Cop sued for tearing out settler protester’s beard
After a settler protester allegedly had his beard pulled and torn out by a police officer on Saturday, the right-wing organization Honenu said that it had filed on the man’s behalf a NIS 30,000 lawsuit at the Jerusalem Magistrate Court on Wednesday.
The Honenu attorney Eladi Wiesel also demanded that Police Chief Kobi Shabtai immediately fire the officer for excessive violence.
The Ateret resident had been protesting the temporary closure of the settlement in the wake of settler riots against Palestinians, when Honenu said that officers used inappropriate levels of force.
The protester had reportedly sat down along the entrance road with other demonstrators. Wiesel said that his client did not act violently prior to the incident. The officer allegedly approached the resident and pulled him by his beard. The officer was said to have pulled so hard that a handful of the beard was torn from the man’s face.

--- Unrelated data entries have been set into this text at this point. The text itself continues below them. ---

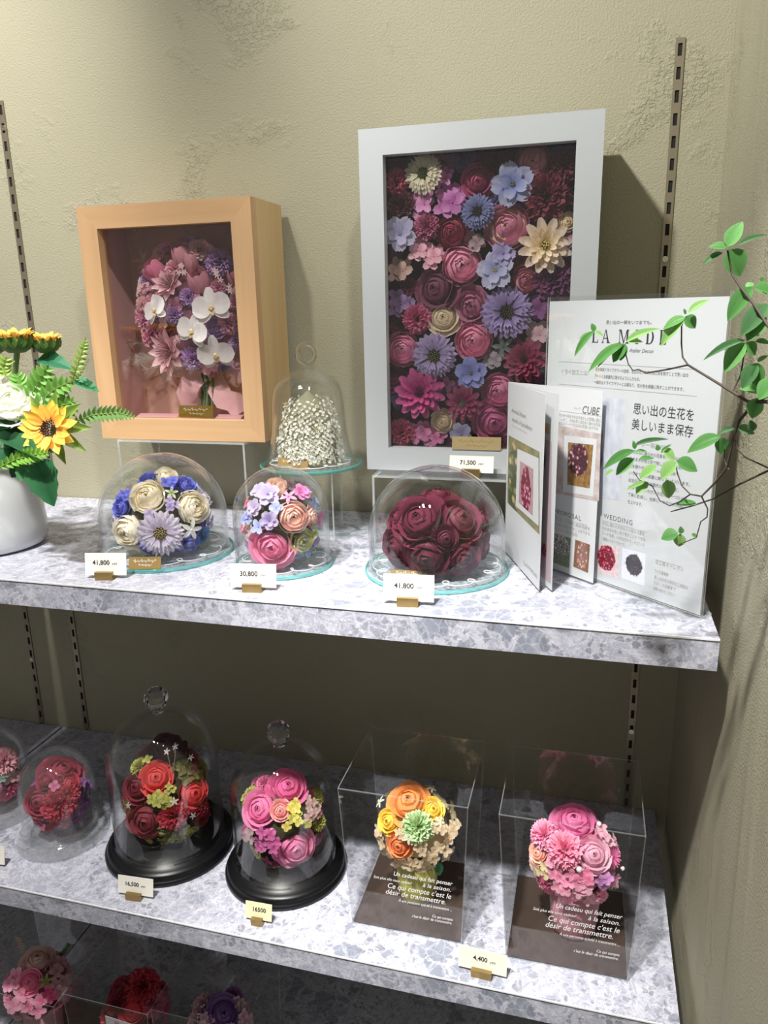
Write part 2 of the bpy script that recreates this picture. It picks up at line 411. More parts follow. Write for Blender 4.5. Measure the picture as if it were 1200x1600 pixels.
def flat_petal(L, W, r0=0.0, tilt=0.0, bend=0.0, cup=0.1, shape='oval', z0=0.0, lobes=0.0, nu=5, nv=6):
    V = []; T = []
    for j in range(nv):
        v = j / (nv - 1)
        if shape == 'oval': wp = max(0.12, math.sin(math.pi * min(1, 0.08 + 0.86 * v)) ** 0.65)
        elif shape == 'point': wp = max(0.02, (math.sin(math.pi * min(1, 0.1 + 0.9 * v ** 0.85))) ** 0.9)
        elif shape == 'round': wp = max(0.1, math.sqrt(max(0, 1 - (2 * (0.06 + 0.90 * v) - 1) ** 2)))
        else: wp = 0.22 + 0.78 * v ** 0.7 if v < 0.95 else 0.86
        for i in range(nu):
            u = -1 + 2 * i / (nu - 1)
            x = r0 + L * v; lob = lobes * math.cos(u * 6.5) * v * v
            V.append((x * 1.0 + lob, u * W / 2 * wp, z0 + tilt * L * v + bend * L * v * v + cup * W * (u * u - 0.3) * wp + lobes * 0.8 * math.sin(u * 7.1 + L * 4) * v)); T.append(v)
    F = [(j * nu + i, j * nu + i + 1, (j + 1) * nu + i + 1, (j + 1) * nu + i) for j in range(nv - 1) for i in range(nu - 1)]
    return V, F, T
def mesh_of(name, VFT, smooth=True):
    g = G(); g.add(*VFT); return g.mesh(name, smooth=smooth)
def dome_studs(R, h, n, s, t=0.5):
    g = G(); ga = math.pi * (3 - math.sqrt(5))
    for i in range(n):
        q = math.sqrt((i + 0.5) / n); a = i * ga; x, y = R * q * math.cos(a), R * q * math.sin(a); z = h * (1 - q * q)
        g.add([(x - s, y - s, z - s), (x + s, y - s, z - s), (x + s, y + s, z - s), (x - s, y + s, z - s), (x * 1.05, y * 1.05, z + 2.2 * s)],
              [(0, 1, 4), (1, 2, 4), (2, 3, 4), (3, 0, 4)], [0, 0, 0, 0, 1])
    return g
def proto_cups(key, core, whorls, **kw):
    pet = []; a0 = 0.0
    for wi, (n, R, th1, wd, curl, zo) in enumerate(whorls):
        me = mesh_of('petal', cup_petal(R, 18, th1, wd, curl, zoff=zo, **kw)); a0 += 0.9
        for k in range(n):
            tl = random.uniform(-0.10, 0.10); sc_ = random.uniform(.93, 1.08)
            pet.append((me, Matrix.Rotation(a0 + 2 * math.pi * k / n + random.uniform(-.1, .1), 4, 'Z') @ Matrix.Rotation(tl, 4, 'Y') @ Matrix.Diagonal((sc_, sc_, random.uniform(.94, 1.08), 1))))
    PROTO[key] = (core, pet)
def bud_core(R, zo, zs=1.0, fillr=0.0):
    g = G()
    for k in range(3):
        V, F, T = cup_petal(R * (0.7 + 0.2 * k), 20, 160 - 6 * k, 3.6, 0, zoff=zo, zs=zs, nu=9)
        a = 2.3 * k; g.add([(x * math.cos(a) - y * math.sin(a), x * math.sin(a) + y * math.cos(a), z) for x, y, z in V], F, T)
    if fillr: g.lathe([(0.001, -0.55), (.35 * fillr, -0.5), (.8 * fillr, -0.3), (fillr, -0.12), (fillr * .82, zo * .2), (fillr * .5, zo + R * .25), (fillr * .22, zo + R * .62)], (0, 0, 0), 14)
    else: g.lathe([(0.001, -0.55), (0.22, -0.5), (0.42, -0.3), (0.5, -0.12)], (0, 0, 0), 10)
    return g.mesh('flower_heart', smooth=True)
proto_cups('rose', bud_core(.17, .20, fillr=.74), [(3, .26, 150, 2.5, 0, .17), (4, .41, 134, 2.0, .06, .12), (5, .58, 117, 1.75, .13, .05), (5, .76, 105, 1.6, .24, -.03), (5, .90, 94, 1.55, .30, -.10)], ruf=0.018)
proto_cups('garden', bud_core(.16, .12, fillr=.80), [(3, .24, 160, 2.3, 0, .10), (4, .36, 148, 1.9, .02, .08), (5, .48, 138, 1.7, .03, .05), (6, .61, 128, 1.5, .04, .02), (6, .75, 117, 1.45, .05, -.02), (6, .90, 106, 1.4, .06, -.06)], ruf=0.022)
proto_cups('ruffle', bud_core(.18, .10, fillr=.66), [(4, .34, 145, 1.9, .08, .10), (5, .52, 125, 1.7, .18, .06), (5, .70, 112, 1.6, .26, .0), (6, .86, 98, 1.5, .32, -.06)], ruf=0.06)
proto_cups('tulip', bud_core(.2, .0, 1.6), [(3, .50, 140, 2.3, 0, 0), (3, .58, 136, 2.3, .05, 0)], zs=1.7, point=0.12)
def proto_carnation():
    for var in range(2):
        g = G(); n = 62; ga = math.pi * (3 - math.sqrt(5))
        for i in range(n):
            c = 1 - (i + .5) / n * 1.15; s = math.sqrt(max(0, 1 - c * c)); a = i * ga + var
            d = Vector((s * math.cos(a), s * math.sin(a), c)); t = d.orthogonal().normalized(); t.rotate(Matrix.Rotation(random.uniform(0, 6.28), 3, d)); b = d.cross(t)
            V = []; T = []
            L = random.uniform(.88, 1.06)
            for j, v in enumerate((0.35, 0.7, 1.0)):
                for k in range(6):
                    u = -1 + 2 * k / 5
                    jag = (0.07 if k % 2 else -0.05) * (v == 1.0)
                    p = d * (L * v + jag) + t * (u * 0.30 * v) + b * (math.sin(u * 5 + i) * 0.09 * v)
                    V.append((p.x, p.y, p.z * 0.75)); T.append((v - .35) / .65)
            g.add(V, [(j * 6 + k, j * 6 + k + 1, j * 6 + k + 7, j * 6 + k + 6) for j in range(2) for k in range(5)], T)
        PROTO['carnation%d' % var] = (g.mesh('ruffled_petals'), [])
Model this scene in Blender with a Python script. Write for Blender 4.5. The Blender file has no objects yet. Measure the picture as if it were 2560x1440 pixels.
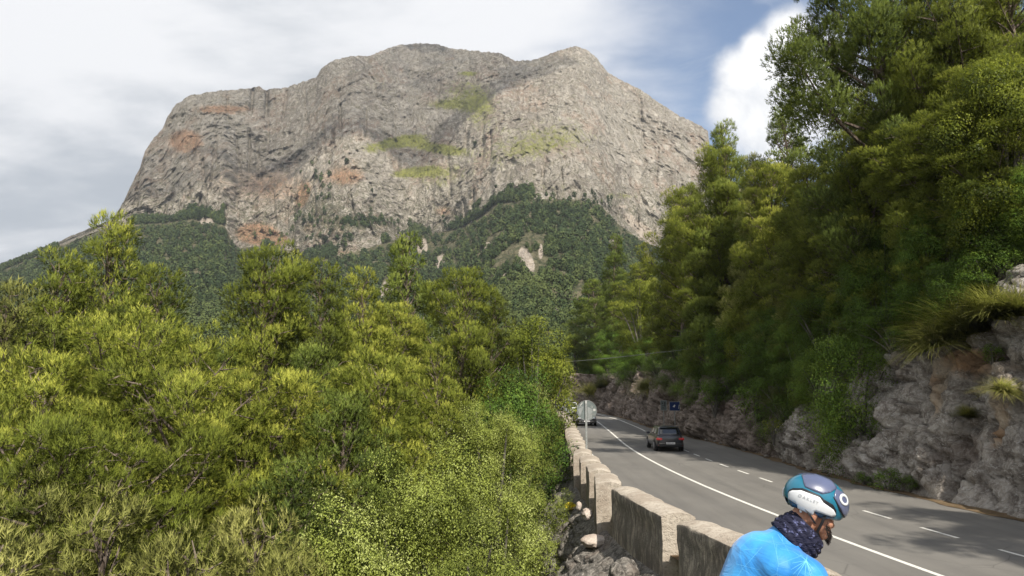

A blurry video of the incident was circulated on social media
“It is unnecessary to mention the great pain and suffering caused to a man who is pulled by his hair, and even more so by the hairs of his beard,” said Wiesel. “It is unnecessary to mention the humiliation felt by a religious man by pulling the hairs of his beard, which is of religious value to him; the tearing of a Jew’s beard from his face is a shocking sight that reminds us of dark periods in the past of the Jewish people.”
Honenu said that the man had been protesting against a security response that punished the people of Ateret while failing to deal with the security threats that they faced. Ateret is near Arab villages where homes, fields, and cars were torched in a riot by Jewish Israelis. The IDF suspected the attack was in retaliation for a deadly terrorist shooting near Eli that claimed the lives of four Israelis and injured four more.
National Security Minister Itamar Ben-Gvir attacked the “collective punishment” of Ateret on Sunday, demanding answers from the police for their use of curfews and violence against protesters. IDF Col. Eliav Elbaz was subject to attacks on his character by the political right for the decision to implement a closure of the town. Honenu on Wednesday said that his orders were unprecedented.